На что сегодня живут поэты?
— Кто как. В Советском Союзе было больше девяти тысяч членов Союза писателей, из них около трети — поэты, но из них мы помним дюжину. Советские поэты жили благодаря тому, что они были членами Союза писателей. Если ты член союза писателей, то каждые несколько лет тебя обязаны издавать, обязаны издать твою книгу к юбилею, и так далее. Уже больше 30 лет я британский подданный, я не знаю ни одного английского поэта, который жил бы на гонорары, и никому в голову не приходит бурчать и жаловаться. Это большая удача, когда поэты работают в университетах, или в медиа. Я работаю на радио, и для меня это естественно, я не понимаю жалоб и стенаний моих ровесников, по поводу того, что им мало платят за стихи. Если тебе выпал поэтический дар, это уже счастье… ну, а на что жить… Некоторые поэты живут за счет зарплат жен, но это как раз люди из восточного блока, они полагают, что их дар — это не подарок судьбы, а национальное достояние.
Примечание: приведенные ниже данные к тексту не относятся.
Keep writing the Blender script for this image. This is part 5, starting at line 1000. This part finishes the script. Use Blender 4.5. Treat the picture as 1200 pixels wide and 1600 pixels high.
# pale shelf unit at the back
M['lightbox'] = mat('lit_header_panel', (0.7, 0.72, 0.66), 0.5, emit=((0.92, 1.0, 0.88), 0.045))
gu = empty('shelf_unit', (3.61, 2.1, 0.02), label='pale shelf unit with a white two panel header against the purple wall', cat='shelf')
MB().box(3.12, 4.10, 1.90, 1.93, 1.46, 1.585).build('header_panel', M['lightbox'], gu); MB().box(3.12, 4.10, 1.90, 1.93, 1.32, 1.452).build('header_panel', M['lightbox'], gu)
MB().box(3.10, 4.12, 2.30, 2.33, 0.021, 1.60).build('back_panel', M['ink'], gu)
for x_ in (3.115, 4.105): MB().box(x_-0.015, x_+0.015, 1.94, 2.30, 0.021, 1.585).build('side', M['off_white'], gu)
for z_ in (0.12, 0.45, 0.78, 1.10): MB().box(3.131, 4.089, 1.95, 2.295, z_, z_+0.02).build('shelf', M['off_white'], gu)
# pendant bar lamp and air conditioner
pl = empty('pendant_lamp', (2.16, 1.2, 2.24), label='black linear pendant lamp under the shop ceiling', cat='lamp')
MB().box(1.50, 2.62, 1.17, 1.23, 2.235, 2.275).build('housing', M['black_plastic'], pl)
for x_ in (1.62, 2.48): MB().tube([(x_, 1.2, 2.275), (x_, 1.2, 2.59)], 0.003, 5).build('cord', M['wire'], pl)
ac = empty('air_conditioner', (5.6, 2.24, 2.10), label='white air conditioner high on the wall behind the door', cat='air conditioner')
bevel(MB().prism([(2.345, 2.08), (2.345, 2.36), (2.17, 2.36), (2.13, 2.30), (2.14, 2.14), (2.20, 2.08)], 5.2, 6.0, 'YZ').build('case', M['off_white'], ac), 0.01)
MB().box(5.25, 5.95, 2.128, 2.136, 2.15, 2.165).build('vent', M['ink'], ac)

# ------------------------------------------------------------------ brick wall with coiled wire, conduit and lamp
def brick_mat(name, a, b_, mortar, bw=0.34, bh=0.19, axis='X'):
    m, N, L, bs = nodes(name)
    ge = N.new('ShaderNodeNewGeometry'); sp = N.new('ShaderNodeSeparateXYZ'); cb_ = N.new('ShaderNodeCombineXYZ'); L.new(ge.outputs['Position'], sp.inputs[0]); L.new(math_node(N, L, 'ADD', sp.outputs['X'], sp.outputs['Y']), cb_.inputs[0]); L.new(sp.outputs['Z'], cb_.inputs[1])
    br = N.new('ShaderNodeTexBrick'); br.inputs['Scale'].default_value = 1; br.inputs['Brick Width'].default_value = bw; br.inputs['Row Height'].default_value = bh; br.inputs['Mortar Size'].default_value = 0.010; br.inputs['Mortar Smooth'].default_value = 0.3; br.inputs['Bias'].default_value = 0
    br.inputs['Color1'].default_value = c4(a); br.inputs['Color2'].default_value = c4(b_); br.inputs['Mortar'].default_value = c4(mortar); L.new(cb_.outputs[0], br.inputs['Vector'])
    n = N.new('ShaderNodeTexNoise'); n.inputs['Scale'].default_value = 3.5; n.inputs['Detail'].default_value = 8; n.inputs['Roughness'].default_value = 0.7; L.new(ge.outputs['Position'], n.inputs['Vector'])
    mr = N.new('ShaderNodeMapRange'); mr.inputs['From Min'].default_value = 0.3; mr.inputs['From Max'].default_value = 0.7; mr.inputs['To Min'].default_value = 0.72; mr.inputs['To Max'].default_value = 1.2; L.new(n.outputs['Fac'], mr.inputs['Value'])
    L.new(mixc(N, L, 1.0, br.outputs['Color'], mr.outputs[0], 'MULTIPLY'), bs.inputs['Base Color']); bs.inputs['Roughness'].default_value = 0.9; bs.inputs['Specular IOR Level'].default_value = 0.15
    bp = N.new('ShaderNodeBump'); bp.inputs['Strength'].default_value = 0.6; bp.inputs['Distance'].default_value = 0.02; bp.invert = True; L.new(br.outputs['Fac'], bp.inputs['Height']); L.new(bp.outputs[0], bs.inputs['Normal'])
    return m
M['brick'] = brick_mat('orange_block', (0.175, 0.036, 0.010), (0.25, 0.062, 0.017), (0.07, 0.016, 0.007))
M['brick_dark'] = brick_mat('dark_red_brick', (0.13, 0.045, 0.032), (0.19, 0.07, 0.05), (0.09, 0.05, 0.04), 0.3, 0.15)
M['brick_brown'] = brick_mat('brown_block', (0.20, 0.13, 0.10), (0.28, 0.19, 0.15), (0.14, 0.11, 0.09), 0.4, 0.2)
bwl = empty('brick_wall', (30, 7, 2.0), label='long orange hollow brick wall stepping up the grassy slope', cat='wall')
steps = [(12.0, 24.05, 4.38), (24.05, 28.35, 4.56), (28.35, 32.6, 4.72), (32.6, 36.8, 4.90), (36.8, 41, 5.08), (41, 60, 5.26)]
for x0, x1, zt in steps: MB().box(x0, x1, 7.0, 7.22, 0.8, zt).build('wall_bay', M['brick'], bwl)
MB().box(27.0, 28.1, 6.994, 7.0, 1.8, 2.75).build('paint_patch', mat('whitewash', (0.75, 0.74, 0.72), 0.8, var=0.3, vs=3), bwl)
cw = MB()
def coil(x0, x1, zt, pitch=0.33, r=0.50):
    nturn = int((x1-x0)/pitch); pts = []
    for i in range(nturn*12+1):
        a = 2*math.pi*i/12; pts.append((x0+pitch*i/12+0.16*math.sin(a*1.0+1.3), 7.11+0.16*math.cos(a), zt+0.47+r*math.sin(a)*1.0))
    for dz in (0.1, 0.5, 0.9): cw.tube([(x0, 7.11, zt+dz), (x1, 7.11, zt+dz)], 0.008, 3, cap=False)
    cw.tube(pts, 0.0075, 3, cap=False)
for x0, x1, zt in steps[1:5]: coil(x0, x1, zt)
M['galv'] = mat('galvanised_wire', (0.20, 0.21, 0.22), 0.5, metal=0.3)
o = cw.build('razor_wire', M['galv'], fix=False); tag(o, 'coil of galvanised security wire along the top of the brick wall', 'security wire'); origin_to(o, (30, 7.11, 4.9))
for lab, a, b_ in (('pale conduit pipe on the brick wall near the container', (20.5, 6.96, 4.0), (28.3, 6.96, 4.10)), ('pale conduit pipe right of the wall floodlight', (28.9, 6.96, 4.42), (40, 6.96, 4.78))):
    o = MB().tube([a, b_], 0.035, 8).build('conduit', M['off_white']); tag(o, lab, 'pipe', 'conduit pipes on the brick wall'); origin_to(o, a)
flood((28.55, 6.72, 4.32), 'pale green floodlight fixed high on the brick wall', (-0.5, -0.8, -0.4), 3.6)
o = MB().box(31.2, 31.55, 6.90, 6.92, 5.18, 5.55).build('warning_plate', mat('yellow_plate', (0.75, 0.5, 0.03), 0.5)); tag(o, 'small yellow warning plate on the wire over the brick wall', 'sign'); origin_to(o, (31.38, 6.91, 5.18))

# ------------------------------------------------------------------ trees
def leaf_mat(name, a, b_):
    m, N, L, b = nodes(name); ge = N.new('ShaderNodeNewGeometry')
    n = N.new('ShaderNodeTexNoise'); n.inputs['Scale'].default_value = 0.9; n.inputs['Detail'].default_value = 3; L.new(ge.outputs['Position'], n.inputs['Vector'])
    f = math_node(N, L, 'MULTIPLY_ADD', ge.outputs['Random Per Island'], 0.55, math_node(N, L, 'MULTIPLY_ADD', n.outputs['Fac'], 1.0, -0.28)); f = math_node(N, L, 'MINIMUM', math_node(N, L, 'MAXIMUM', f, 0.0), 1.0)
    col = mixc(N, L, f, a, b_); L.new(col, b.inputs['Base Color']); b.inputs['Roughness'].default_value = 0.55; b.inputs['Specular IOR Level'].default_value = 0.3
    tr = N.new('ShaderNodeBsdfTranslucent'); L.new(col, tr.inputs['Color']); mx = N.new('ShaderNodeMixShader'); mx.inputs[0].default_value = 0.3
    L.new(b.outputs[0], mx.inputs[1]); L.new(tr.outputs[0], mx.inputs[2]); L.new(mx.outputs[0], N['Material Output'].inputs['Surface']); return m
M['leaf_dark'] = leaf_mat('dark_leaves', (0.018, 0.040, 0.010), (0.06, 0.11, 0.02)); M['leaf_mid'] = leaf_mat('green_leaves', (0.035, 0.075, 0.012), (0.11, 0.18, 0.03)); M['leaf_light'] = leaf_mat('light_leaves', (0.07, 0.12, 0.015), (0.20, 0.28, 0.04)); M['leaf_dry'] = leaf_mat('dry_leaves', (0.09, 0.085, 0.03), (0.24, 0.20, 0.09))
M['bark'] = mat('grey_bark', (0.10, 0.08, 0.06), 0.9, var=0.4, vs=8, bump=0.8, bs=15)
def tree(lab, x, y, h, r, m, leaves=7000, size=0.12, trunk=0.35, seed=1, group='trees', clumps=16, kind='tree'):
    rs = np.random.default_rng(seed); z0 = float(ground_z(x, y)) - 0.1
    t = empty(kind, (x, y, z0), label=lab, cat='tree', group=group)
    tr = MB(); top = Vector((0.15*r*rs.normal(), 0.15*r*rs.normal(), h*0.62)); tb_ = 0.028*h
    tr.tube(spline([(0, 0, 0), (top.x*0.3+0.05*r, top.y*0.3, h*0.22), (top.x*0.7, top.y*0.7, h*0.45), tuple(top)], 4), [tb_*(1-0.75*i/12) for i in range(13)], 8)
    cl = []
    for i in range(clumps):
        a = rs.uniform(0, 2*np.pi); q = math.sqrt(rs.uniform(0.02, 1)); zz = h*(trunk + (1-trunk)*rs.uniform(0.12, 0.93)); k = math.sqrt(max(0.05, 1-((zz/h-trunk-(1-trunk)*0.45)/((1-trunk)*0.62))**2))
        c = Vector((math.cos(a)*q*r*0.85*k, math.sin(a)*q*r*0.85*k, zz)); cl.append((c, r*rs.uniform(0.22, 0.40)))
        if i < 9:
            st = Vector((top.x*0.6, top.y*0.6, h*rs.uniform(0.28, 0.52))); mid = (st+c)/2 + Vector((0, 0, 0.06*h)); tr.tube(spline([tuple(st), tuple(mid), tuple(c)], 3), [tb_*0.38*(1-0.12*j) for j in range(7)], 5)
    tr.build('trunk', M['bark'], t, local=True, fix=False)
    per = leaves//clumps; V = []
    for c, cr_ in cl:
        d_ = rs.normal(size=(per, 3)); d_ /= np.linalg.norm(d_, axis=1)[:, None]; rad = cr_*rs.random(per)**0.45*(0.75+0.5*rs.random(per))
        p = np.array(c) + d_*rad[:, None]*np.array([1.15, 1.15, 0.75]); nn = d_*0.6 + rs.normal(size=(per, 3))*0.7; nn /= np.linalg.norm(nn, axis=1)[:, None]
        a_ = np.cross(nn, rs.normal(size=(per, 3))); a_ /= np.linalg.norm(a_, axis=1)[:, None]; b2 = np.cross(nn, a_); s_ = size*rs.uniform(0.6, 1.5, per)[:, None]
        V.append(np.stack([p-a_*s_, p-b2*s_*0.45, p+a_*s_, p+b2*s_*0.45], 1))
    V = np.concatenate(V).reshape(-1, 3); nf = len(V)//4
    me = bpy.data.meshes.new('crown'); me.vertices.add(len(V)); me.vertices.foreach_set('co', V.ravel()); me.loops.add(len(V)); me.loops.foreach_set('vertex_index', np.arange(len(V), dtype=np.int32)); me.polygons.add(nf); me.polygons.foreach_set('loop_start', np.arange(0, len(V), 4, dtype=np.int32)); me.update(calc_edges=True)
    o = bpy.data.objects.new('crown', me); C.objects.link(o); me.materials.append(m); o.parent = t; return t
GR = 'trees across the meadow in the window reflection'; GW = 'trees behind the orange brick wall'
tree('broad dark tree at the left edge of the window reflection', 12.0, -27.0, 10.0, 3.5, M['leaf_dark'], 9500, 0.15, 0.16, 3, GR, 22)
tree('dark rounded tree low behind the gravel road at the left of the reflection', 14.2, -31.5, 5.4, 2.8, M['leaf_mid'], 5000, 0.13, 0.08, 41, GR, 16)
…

Я сорок лет в эфире, каждый день работаю, пять дней в неделю, я — рабочая лошадь эфира, бескрылый Пегас. Благодаря этой работе я независим. Другое дело, что работа может как давать, так и съедать твою независимость. Но тут уже все зависит от собственных усилий.
Знаете, есть такая разновидность литературы — «проза поэта». Я сорок лет работаю на радио и думаю, что я создал «радио поэта». Это персонажное радио, оно ближе не к лирической поэзии – я как раз люблю быть в акустической тени — это ближе к мастерам сказа, вроде Лескова, Зощенко, Стефаника, это мои радио-учителя.